-------- Source material --------

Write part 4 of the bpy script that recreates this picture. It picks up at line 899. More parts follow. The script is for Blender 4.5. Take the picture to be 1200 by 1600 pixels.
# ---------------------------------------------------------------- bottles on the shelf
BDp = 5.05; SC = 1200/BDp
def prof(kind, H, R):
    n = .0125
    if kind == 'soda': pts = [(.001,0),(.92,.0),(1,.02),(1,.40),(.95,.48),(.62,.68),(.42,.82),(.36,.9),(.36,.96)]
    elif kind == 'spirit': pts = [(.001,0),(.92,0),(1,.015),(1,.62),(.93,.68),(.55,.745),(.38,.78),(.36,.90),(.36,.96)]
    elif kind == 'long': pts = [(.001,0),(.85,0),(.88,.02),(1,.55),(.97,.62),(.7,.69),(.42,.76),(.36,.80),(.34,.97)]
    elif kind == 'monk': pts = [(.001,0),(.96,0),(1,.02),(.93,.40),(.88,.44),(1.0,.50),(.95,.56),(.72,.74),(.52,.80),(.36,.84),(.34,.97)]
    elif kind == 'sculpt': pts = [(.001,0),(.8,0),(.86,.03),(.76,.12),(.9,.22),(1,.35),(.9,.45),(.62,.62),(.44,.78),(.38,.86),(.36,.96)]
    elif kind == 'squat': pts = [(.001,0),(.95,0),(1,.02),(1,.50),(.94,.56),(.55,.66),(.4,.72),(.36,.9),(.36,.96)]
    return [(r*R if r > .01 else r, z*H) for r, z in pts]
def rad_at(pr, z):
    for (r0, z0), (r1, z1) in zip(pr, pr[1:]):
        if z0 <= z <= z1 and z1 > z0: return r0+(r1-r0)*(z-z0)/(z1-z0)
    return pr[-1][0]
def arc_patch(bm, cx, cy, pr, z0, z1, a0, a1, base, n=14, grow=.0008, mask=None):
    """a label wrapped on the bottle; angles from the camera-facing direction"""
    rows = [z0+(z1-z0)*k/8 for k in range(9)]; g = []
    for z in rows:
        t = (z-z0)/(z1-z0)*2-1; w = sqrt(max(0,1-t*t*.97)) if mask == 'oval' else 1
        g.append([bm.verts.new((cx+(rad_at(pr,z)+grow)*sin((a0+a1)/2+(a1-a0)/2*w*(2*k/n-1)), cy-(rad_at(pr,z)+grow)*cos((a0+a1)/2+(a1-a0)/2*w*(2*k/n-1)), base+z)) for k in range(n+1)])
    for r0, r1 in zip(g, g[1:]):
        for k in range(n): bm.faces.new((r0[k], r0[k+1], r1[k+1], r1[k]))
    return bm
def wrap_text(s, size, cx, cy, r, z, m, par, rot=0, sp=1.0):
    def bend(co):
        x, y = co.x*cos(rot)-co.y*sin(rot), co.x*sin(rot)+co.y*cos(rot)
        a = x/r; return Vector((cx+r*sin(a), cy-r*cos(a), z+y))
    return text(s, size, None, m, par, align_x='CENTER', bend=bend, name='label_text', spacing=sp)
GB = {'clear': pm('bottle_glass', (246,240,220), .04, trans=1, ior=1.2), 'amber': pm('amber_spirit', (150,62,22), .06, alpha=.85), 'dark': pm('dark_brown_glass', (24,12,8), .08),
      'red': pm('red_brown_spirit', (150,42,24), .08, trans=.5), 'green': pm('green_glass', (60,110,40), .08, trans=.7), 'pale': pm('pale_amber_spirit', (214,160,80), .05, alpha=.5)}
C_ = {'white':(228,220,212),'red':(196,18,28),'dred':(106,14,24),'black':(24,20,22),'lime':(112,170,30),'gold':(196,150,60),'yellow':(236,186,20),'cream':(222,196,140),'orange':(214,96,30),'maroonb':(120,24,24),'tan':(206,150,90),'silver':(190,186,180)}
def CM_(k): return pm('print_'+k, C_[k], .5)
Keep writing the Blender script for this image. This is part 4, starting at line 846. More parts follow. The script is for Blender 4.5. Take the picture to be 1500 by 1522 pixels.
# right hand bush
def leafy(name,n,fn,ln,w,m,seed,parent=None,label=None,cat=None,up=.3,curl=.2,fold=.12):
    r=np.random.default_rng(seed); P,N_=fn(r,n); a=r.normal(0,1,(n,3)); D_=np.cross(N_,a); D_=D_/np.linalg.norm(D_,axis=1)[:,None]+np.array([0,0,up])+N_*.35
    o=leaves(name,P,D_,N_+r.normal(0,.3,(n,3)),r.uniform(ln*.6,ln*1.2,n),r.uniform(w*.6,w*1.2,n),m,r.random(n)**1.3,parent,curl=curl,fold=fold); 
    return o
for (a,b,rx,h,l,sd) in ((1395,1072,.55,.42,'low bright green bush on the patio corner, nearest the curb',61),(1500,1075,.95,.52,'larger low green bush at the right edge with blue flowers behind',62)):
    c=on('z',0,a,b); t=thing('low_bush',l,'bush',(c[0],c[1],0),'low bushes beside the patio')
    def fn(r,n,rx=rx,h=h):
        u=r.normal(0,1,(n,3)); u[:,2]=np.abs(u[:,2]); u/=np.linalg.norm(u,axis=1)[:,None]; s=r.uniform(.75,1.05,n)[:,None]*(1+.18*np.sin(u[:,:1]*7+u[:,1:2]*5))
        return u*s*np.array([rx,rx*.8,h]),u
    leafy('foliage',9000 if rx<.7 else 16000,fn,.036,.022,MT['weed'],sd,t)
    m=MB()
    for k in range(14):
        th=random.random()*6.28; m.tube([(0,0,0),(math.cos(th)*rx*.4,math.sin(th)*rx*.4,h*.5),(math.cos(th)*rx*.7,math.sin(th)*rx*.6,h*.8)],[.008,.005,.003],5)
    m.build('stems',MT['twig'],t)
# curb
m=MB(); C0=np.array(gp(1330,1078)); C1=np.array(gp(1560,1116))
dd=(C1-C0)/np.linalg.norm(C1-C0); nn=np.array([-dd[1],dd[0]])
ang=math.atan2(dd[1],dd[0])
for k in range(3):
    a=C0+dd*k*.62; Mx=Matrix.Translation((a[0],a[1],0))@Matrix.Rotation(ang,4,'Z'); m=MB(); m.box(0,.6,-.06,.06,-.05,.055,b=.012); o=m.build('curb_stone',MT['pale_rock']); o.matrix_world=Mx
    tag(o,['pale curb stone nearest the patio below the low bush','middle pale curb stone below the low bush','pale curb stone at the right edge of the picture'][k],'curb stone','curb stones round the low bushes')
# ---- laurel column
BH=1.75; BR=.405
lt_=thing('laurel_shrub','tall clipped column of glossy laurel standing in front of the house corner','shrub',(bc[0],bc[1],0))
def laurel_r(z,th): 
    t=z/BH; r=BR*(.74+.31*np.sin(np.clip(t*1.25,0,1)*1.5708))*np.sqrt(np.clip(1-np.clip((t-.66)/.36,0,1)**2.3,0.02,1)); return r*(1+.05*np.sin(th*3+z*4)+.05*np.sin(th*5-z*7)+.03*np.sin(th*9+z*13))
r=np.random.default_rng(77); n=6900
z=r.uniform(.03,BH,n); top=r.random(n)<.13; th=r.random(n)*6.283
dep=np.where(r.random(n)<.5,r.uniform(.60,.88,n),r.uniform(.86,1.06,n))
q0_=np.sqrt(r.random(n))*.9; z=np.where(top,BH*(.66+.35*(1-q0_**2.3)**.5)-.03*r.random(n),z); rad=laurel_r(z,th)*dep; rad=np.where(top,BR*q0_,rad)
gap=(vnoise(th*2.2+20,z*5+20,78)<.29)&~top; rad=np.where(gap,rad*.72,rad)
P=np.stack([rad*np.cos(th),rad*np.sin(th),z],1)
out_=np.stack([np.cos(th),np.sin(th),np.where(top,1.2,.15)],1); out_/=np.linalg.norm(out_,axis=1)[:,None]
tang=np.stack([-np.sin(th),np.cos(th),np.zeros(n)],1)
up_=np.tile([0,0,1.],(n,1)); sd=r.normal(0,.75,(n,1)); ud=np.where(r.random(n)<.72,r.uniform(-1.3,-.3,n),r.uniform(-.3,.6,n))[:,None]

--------

A number is the only answer here: how many lines of the material above contain "picture"?

• Response for this exercise
3